* [PROBLEM DESCRIPTION]:
Return each line of the data below verbatim; pictures are to be left out.

------

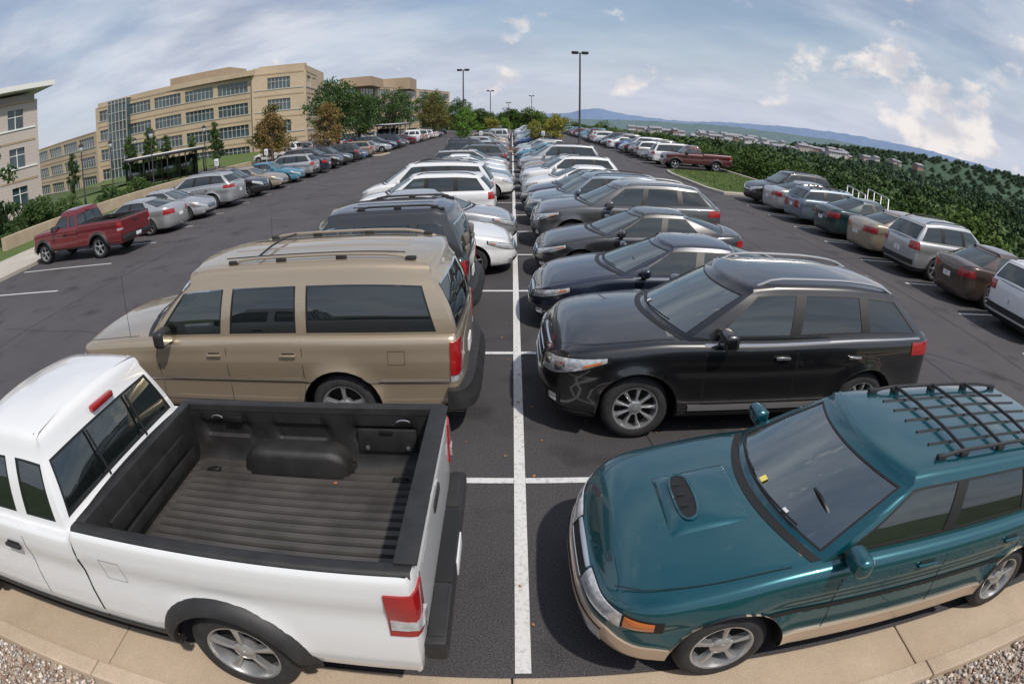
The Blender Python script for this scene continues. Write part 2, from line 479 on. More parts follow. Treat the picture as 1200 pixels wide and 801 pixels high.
    def wpt(s,q,t,off=.0):
        g=s.g;wb=min(g['wb'],s.yt(g['w0'][0]+g['w0'][1])-.012);q2=q*q
        sb=g['w0'][0]+g['w0'][1]*q2;st=g['w1'][0]+g['w1'][1]*q2;y0,y1=q*wb,q*g['wr']
        zb=s.topz(sb,y0);zt=s.Rz(st,y1)-s.edge;bl=s.bul*math.sin(pi*t)*1.2+off
        return (sb+(st-sb)*t-bl,y0+(y1-y0)*t,zb+(zt-zb)*t+off*.6)
    def sticker(s,q,t,w=.05,h=.05,mk='stick'):
        c=[s.wpt(q-w,t),s.wpt(q+w,t),s.wpt(q+w,t+h*1.6),s.wpt(q-w,t+h*1.6)]
        s.F([s.bm.verts.new(s.X((p[0]-.002,p[1],p[2]+.003))) for p in c],MI[mk])
    def finish(s,name):
        bm=s.bm
        bmesh.ops.remove_doubles(bm,verts=bm.verts,dist=2e-4)
        me=bpy.data.meshes.new(name);bm.to_mesh(me);bm.free()
        for k in MK:
            me.materials.append(PAINT['white'] if k in('paint','paint2') else M[k])
        me.set_sharp_from_angle(angle=math.radians(42))
        s.me=me;return s
def rails(c,x0,x1,y,h,r,mk,n=12):
    for sg in(1,-1):
        path=[]
        for i in range(n+1):
            t=i/n;x=x0+(x1-x0)*t
            e=math.sin(min(1,min(t,1-t)*7)*pi/2)
            path.append(c.X((x,y,c.Rz(x,y)+h*e-.01*(1-e)),sg))
        bm_tube(c.bm,path,r,MI[mk],8)
# ---- specs -------------------------------------------------------
def mk_wagon():
    c=Car(L=4.72,W=.91,cf=.62,nf=2.8,cr=.35,nr=4,z0=.25,R=.33,tw=.21,ax=(.93,3.62),spokes=5,crown=.085,tint='23RQ',Ra=.40,fine=.05,
      wp=[(0,.96),(1,1),(3.7,1),(4.72,.95)],
      top=[(0,.64),(.1,.70),(.3,.77),(.7,.86),(1.3,.96),(1.7,.985),(3,1.0),(4.3,1.02),(4.72,.99)],
      g=dict(w0=(1.22,.24),w1=(2.0,.17),r0=(4.66,.10),r1=(4.28,.08),wb=.82,wr=.655,
             roof=[(1.9,1.395),(2.4,1.435),(3.3,1.44),(4.3,1.40)],
             side=[(1.55,2.22,'1'),(2.52,2.66,'T'),(2.60,2.74,'2'),(3.50,3.46,'T'),(3.60,3.56,'3')]))
    c.body();c.green()
    b=c
    b.patch(0,b.TA,.22,[(0,.50),(.7,.50),(1,.44),(b.TA-1.2,.44),(b.TA-.8,.56),(b.TA,.56)],'paint2',.016,90,4)
    b.patch(0,b.TA,.20,.27,'black',.018,80,1)
    b.patch(0,.26,.53,.61,'black',.006,4,3);b.patch(0,.27,.52,.535,'chrome',.012,4,1);b.patch(0,.27,.605,.62,'chrome',.012,4,1)
    b.patch(.28,1.12,[(.28,.525),(1.12,.585)],[(.28,.63),(.5,.645),(.8,.672),(1.12,.685)],'trim',.004,16,3)
    b.patch(.30,.84,[(.3,.535),(.84,.56)],[(.3,.625),(.5,.64),(.84,.667)],'lens',.010,12,4,bulge=.010)
    b.patch(.86,1.06,[(.86,.575),(1.06,.60)],[(.86,.660),(1.06,.670)],'amber',.010,6,4,bulge=.006)
    b.patch(0,.45,.30,.37,'trim',.018,6,2)
    b.patch(.52,.70,.31,.41,'lens',.020,4,3,bulge=.01)
    b.patch(0,.72,.455,.463,'seam',.019,14,1)
    for x in(1.62,2.58,3.52): b.seam(x,.28,b.ztop(x)-.01)
    b.topstrip([(.20,.60),(.4,.72),(.8,.78),(1.26,.80)],.008)
    b.cowl()
    b.handles((2.38,3.38),.86,'paint')
    b.mirrors(1.66,.98,sz=(.13,.21,.15));b.seats((2.4,3.25),1.1);b.wipers(1.2,.7)
    b.hseam(.95,4.2,.66,.035,'trim',.008)
    def sc(u,v):
        if not(0<u<1 and 0<v<1):return -.01
        e=min(1,math.sin(pi*v)*1.8)**.6
        return .040*e*min(1,u*6)**.7*(1-max(0,(u-.45)/.55)**1.5)+.002
    b.toppatch(.58,1.14,-.34,.34,sc,'paint',26,28)
    V=[];cc=b.bm.verts.new(b.X((.735,0,b.topz(.735,0)+.050)))
    for t in np.linspace(0,2*pi,37)[:-1]:
        x=.735+.072*abs(math.cos(t))**.8*(1 if math.cos(t)>0 else -1);y=.25*abs(math.sin(t))**.75*(1 if math.sin(t)>0 else -1)
        V.append((x,y,b.topz(x,y)+.050))
    bv=[b.bm.verts.new(b.X(p)) for p in V]
    for i in range(len(bv)): b.F([cc,bv[i],bv[(i+1)%len(bv)]],MI['trim'])
    bm_tube(b.bm,[b.X((p[0],p[1],p[2]-.002)) for p in V+[V[0]]],.011,MI['paint'],8)
    for y in(-.12,0,.12): bm_box(b.bm,b.X((.735,y,b.topz(.735,y)+.052)),(.10,.008,.006),MI['black'])
    rails(b,2.45,4.15,.52,.048,.014,'black')
    for x in (2.75,3.2,3.65):
        bm_tube(b.bm,[b.X((x,y,b.Rz(x,y)+.048)) for y in(-.52,-.2,.2,.52)],.015,MI['black'],6)
    for x in (2.5,2.75,3.2,3.65,4.1):
        for sg in(1,-1):bm_box(b.bm,b.X((x,.52,b.Rz(x,.52)+.02),sg),(.09,.04,.045),MI['black'],.01)
    for y in(-.34,-.17,0,.17,.34):
        b.toppatch(2.5,4.1,y-.014,y+.014,lambda u,v:.010 if 0<v<1 else -.004,'black',12,4,roof=True)
    b.patch(b.TA-.62,b.TA-.30,.62,.92,'redl',.006,6,5)
    b.patch(b.TA-.12,b.TA,.66,.80,'plate',.006,3,2)
    b.sticker(0.0,.12,.035,.04);b.sticker(.45,.10,.03,.03,'plate')
    return b.finish('station_wagon')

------

* [CORRECT RESPONSE]:
The Blender Python script for this scene continues. Write part 2, from line 479 on. More parts follow. Treat the picture as 1200 pixels wide and 801 pixels high.
    def wpt(s,q,t,off=.0):
        g=s.g;wb=min(g['wb'],s.yt(g['w0'][0]+g['w0'][1])-.012);q2=q*q
        sb=g['w0'][0]+g['w0'][1]*q2;st=g['w1'][0]+g['w1'][1]*q2;y0,y1=q*wb,q*g['wr']
        zb=s.topz(sb,y0);zt=s.Rz(st,y1)-s.edge;bl=s.bul*math.sin(pi*t)*1.2+off
        return (sb+(st-sb)*t-bl,y0+(y1-y0)*t,zb+(zt-zb)*t+off*.6)
    def sticker(s,q,t,w=.05,h=.05,mk='stick'):
        c=[s.wpt(q-w,t),s.wpt(q+w,t),s.wpt(q+w,t+h*1.6),s.wpt(q-w,t+h*1.6)]
        s.F([s.bm.verts.new(s.X((p[0]-.002,p[1],p[2]+.003))) for p in c],MI[mk])
    def finish(s,name):
        bm=s.bm
        bmesh.ops.remove_doubles(bm,verts=bm.verts,dist=2e-4)
        me=bpy.data.meshes.new(name);bm.to_mesh(me);bm.free()
        for k in MK:
            me.materials.append(PAINT['white'] if k in('paint','paint2') else M[k])
        me.set_sharp_from_angle(angle=math.radians(42))
        s.me=me;return s
def rails(c,x0,x1,y,h,r,mk,n=12):
    for sg in(1,-1):
        path=[]
        for i in range(n+1):
            t=i/n;x=x0+(x1-x0)*t
            e=math.sin(min(1,min(t,1-t)*7)*pi/2)
            path.append(c.X((x,y,c.Rz(x,y)+h*e-.01*(1-e)),sg))
        bm_tube(c.bm,path,r,MI[mk],8)
# ---- specs -------------------------------------------------------
def mk_wagon():
    c=Car(L=4.72,W=.91,cf=.62,nf=2.8,cr=.35,nr=4,z0=.25,R=.33,tw=.21,ax=(.93,3.62),spokes=5,crown=.085,tint='23RQ',Ra=.40,fine=.05,
      wp=[(0,.96),(1,1),(3.7,1),(4.72,.95)],
      top=[(0,.64),(.1,.70),(.3,.77),(.7,.86),(1.3,.96),(1.7,.985),(3,1.0),(4.3,1.02),(4.72,.99)],
      g=dict(w0=(1.22,.24),w1=(2.0,.17),r0=(4.66,.10),r1=(4.28,.08),wb=.82,wr=.655,
             roof=[(1.9,1.395),(2.4,1.435),(3.3,1.44),(4.3,1.40)],
             side=[(1.55,2.22,'1'),(2.52,2.66,'T'),(2.60,2.74,'2'),(3.50,3.46,'T'),(3.60,3.56,'3')]))
    c.body();c.green()
    b=c
    b.patch(0,b.TA,.22,[(0,.50),(.7,.50),(1,.44),(b.TA-1.2,.44),(b.TA-.8,.56),(b.TA,.56)],'paint2',.016,90,4)
    b.patch(0,b.TA,.20,.27,'black',.018,80,1)
    b.patch(0,.26,.53,.61,'black',.006,4,3);b.patch(0,.27,.52,.535,'chrome',.012,4,1);b.patch(0,.27,.605,.62,'chrome',.012,4,1)
    b.patch(.28,1.12,[(.28,.525),(1.12,.585)],[(.28,.63),(.5,.645),(.8,.672),(1.12,.685)],'trim',.004,16,3)
    b.patch(.30,.84,[(.3,.535),(.84,.56)],[(.3,.625),(.5,.64),(.84,.667)],'lens',.010,12,4,bulge=.010)
    b.patch(.86,1.06,[(.86,.575),(1.06,.60)],[(.86,.660),(1.06,.670)],'amber',.010,6,4,bulge=.006)
    b.patch(0,.45,.30,.37,'trim',.018,6,2)
    b.patch(.52,.70,.31,.41,'lens',.020,4,3,bulge=.01)
    b.patch(0,.72,.455,.463,'seam',.019,14,1)
    for x in(1.62,2.58,3.52): b.seam(x,.28,b.ztop(x)-.01)
    b.topstrip([(.20,.60),(.4,.72),(.8,.78),(1.26,.80)],.008)
    b.cowl()
    b.handles((2.38,3.38),.86,'paint')
    b.mirrors(1.66,.98,sz=(.13,.21,.15));b.seats((2.4,3.25),1.1);b.wipers(1.2,.7)
    b.hseam(.95,4.2,.66,.035,'trim',.008)
    def sc(u,v):
        if not(0<u<1 and 0<v<1):return -.01
        e=min(1,math.sin(pi*v)*1.8)**.6
        return .040*e*min(1,u*6)**.7*(1-max(0,(u-.45)/.55)**1.5)+.002
    b.toppatch(.58,1.14,-.34,.34,sc,'paint',26,28)
    V=[];cc=b.bm.verts.new(b.X((.735,0,b.topz(.735,0)+.050)))
    for t in np.linspace(0,2*pi,37)[:-1]:
        x=.735+.072*abs(math.cos(t))**.8*(1 if math.cos(t)>0 else -1);y=.25*abs(math.sin(t))**.75*(1 if math.sin(t)>0 else -1)
        V.append((x,y,b.topz(x,y)+.050))
    bv=[b.bm.verts.new(b.X(p)) for p in V]
    for i in range(len(bv)): b.F([cc,bv[i],bv[(i+1)%len(bv)]],MI['trim'])
    bm_tube(b.bm,[b.X((p[0],p[1],p[2]-.002)) for p in V+[V[0]]],.011,MI['paint'],8)
    for y in(-.12,0,.12): bm_box(b.bm,b.X((.735,y,b.topz(.735,y)+.052)),(.10,.008,.006),MI['black'])
    rails(b,2.45,4.15,.52,.048,.014,'black')
    for x in (2.75,3.2,3.65):
        bm_tube(b.bm,[b.X((x,y,b.Rz(x,y)+.048)) for y in(-.52,-.2,.2,.52)],.015,MI['black'],6)
    for x in (2.5,2.75,3.2,3.65,4.1):
        for sg in(1,-1):bm_box(b.bm,b.X((x,.52,b.Rz(x,.52)+.02),sg),(.09,.04,.045),MI['black'],.01)
    for y in(-.34,-.17,0,.17,.34):
        b.toppatch(2.5,4.1,y-.014,y+.014,lambda u,v:.010 if 0<v<1 else -.004,'black',12,4,roof=True)
    b.patch(b.TA-.62,b.TA-.30,.62,.92,'redl',.006,6,5)
    b.patch(b.TA-.12,b.TA,.66,.80,'plate',.006,3,2)
    b.sticker(0.0,.12,.035,.04);b.sticker(.45,.10,.03,.03,'plate')
    return b.finish('station_wagon')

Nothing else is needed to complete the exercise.